Purtroppo l’uso della lingua italiana è notevolmente degradato. Da ultimo complici gli smartphone, gli strumenti informatici che tendono non alla sintesi ma alla rappresentazione di espressioni linguistiche con segni o poche lettere – cmq per comunque – si va perdendo il gusto dello scrivere anche perché non viene coltivato il piacere della lettura.

Né è corretto dire che il liceo classico è più duro e impegnativo per il latino e il greco. Chi ha fatto questi studi sa bene che, superata qualche iniziale difficoltà, coloro che amano partecipare a questa avventura culturale si lasciano trascinare dalla bellezza della prosa “giornalistica” di Cesare o dall’impeto forense di Cicerone, una soddisfazione che arricchisce la mente e ritorna in molti di noi dopo anni lontani dalla scuola nei momenti di riposo mentale dall’impegno professionale – l’otium che ricorda Mancuso – per riandare a questo patrimonio culturale che in altri paesi è più apprezzato che in Italia.

Termino, a questi proposito, con un ricordo. Una mia segretaria, che stava ricercando un appartamento a Perugia, invitata dall’agenzia che aveva interessato a visitare degli immobili un giorno mi raccontò che, in una di queste occasioni, si accompagnava a due studentesse (sapete che a Perugia c’è un’Università per stranieri molto frequentata), una ragazza svedese ed una tedesca le quali parlavano fra loro in latino. La mia segretaria mi ha detto di essersi sentita in imbarazzo perché, pur avendo fatto il liceo classico, avevo difficoltà ad interloquire con le giovani straniere.

Rifletterà la politica sulle parole di Gramellini, di Eco, di Mancuso e Pezzani? Per rimediare. Perché il tempo è poco. Perché alcuni degli studenti scarsamente dotati che licenzia la scuola diventeranno, a loro volta, professori, con un effetto perverso che, ovviamente non è solo dell’istruzione, anche la politica, l’amministrazione e le professioni risentono della riduzione dei programmi scolastici.

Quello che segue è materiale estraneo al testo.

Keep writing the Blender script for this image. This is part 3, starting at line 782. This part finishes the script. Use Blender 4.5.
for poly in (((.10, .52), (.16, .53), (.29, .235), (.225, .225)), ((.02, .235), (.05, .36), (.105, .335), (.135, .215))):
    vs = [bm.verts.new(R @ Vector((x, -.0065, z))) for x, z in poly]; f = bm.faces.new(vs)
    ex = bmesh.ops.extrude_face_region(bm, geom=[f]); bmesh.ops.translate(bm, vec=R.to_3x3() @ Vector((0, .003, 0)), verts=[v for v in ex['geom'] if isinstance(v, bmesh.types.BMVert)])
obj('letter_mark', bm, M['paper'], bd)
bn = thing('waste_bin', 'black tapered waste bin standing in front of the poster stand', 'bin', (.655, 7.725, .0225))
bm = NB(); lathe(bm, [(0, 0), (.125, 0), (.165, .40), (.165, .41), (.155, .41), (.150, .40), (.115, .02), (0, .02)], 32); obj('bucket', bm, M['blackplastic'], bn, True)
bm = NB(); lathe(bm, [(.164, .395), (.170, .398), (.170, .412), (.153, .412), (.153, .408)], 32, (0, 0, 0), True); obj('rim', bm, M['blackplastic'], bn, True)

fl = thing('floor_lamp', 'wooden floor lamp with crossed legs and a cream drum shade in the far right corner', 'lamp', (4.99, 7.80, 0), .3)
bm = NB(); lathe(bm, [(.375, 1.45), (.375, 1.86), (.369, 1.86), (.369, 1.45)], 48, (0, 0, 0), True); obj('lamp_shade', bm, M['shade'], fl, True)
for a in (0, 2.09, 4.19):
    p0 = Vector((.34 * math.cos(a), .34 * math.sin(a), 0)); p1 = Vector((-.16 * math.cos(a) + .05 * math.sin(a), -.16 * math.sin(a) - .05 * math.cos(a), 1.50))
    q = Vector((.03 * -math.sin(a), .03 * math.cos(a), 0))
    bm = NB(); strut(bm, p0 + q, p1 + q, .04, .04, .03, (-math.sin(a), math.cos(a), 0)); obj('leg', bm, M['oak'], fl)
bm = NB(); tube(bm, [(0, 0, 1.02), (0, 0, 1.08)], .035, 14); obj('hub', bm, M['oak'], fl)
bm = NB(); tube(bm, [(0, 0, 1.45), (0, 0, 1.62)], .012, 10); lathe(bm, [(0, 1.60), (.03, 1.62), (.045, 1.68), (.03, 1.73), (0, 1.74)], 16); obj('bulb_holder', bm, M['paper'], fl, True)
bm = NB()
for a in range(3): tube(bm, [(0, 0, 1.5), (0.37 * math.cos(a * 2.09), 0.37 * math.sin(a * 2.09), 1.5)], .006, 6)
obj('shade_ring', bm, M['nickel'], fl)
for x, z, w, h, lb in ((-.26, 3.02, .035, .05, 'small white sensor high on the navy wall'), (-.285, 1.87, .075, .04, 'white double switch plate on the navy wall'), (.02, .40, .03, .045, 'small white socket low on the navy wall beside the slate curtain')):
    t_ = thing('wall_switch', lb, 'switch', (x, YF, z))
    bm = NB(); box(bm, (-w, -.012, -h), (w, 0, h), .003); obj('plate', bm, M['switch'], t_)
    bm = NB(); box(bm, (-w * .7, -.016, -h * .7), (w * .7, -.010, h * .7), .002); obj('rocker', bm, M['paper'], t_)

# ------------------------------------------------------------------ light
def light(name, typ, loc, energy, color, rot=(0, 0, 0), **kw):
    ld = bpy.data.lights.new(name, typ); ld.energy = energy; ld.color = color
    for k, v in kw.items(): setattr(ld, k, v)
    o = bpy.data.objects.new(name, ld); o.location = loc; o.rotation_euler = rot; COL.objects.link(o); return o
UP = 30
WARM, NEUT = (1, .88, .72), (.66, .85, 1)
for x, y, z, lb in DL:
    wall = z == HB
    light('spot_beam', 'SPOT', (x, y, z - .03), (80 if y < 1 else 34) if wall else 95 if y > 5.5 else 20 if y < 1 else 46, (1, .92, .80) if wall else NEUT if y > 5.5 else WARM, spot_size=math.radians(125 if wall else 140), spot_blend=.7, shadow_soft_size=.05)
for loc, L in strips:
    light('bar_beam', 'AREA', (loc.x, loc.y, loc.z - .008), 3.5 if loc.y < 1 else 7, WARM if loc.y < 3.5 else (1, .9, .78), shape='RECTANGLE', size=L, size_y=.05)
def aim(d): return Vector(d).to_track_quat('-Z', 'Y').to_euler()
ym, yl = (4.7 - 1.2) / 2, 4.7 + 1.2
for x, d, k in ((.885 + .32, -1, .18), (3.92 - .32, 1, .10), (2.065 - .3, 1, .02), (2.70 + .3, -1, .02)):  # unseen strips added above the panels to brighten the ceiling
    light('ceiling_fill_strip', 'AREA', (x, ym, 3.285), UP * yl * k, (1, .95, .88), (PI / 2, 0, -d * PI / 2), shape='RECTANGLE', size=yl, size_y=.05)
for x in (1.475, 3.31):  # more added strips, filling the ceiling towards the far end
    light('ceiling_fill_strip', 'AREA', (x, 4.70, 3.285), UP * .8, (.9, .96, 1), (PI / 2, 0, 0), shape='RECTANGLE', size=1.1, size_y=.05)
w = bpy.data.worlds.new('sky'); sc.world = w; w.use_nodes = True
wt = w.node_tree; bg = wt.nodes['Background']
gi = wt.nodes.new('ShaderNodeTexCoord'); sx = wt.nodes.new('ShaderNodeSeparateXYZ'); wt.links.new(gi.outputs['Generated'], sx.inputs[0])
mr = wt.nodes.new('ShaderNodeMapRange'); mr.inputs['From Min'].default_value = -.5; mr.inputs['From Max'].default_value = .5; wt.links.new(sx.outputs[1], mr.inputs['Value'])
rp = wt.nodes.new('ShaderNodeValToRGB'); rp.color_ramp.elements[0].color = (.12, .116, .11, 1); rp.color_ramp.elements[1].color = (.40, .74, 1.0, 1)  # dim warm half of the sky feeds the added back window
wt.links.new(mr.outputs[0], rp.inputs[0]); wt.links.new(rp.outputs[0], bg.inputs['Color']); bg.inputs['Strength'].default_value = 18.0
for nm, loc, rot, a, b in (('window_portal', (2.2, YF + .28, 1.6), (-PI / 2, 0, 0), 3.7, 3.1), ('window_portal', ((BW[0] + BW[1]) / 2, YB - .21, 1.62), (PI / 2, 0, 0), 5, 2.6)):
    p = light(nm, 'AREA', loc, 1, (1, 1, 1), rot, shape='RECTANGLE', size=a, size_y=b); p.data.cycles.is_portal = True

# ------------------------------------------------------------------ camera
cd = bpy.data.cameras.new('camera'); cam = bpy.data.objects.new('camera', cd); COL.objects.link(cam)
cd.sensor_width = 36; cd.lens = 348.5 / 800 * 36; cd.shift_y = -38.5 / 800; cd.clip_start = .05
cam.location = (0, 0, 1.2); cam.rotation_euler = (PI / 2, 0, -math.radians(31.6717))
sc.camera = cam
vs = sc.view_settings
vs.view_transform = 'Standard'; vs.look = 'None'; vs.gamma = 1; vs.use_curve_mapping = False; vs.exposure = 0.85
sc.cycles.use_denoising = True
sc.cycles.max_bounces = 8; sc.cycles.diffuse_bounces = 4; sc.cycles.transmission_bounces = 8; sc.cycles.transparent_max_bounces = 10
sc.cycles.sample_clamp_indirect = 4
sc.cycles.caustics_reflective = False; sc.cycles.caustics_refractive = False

Basta leggere le leggi, spesso incomprensibili, i decreti che dettano regole farraginose, le sentenze in larga misura scritte con il “copia/incolla”, pareri che non chiariscono.

Tuttavia voglio essere fiducioso nel futuro, se questo Paese consentirà alle tante energie positive di cui dispone di rinnovare gli studi, di varare leggi chiare e sobrie, come richiedeva Piero Calamandrei, sentenze limpide e pareri illuminanti.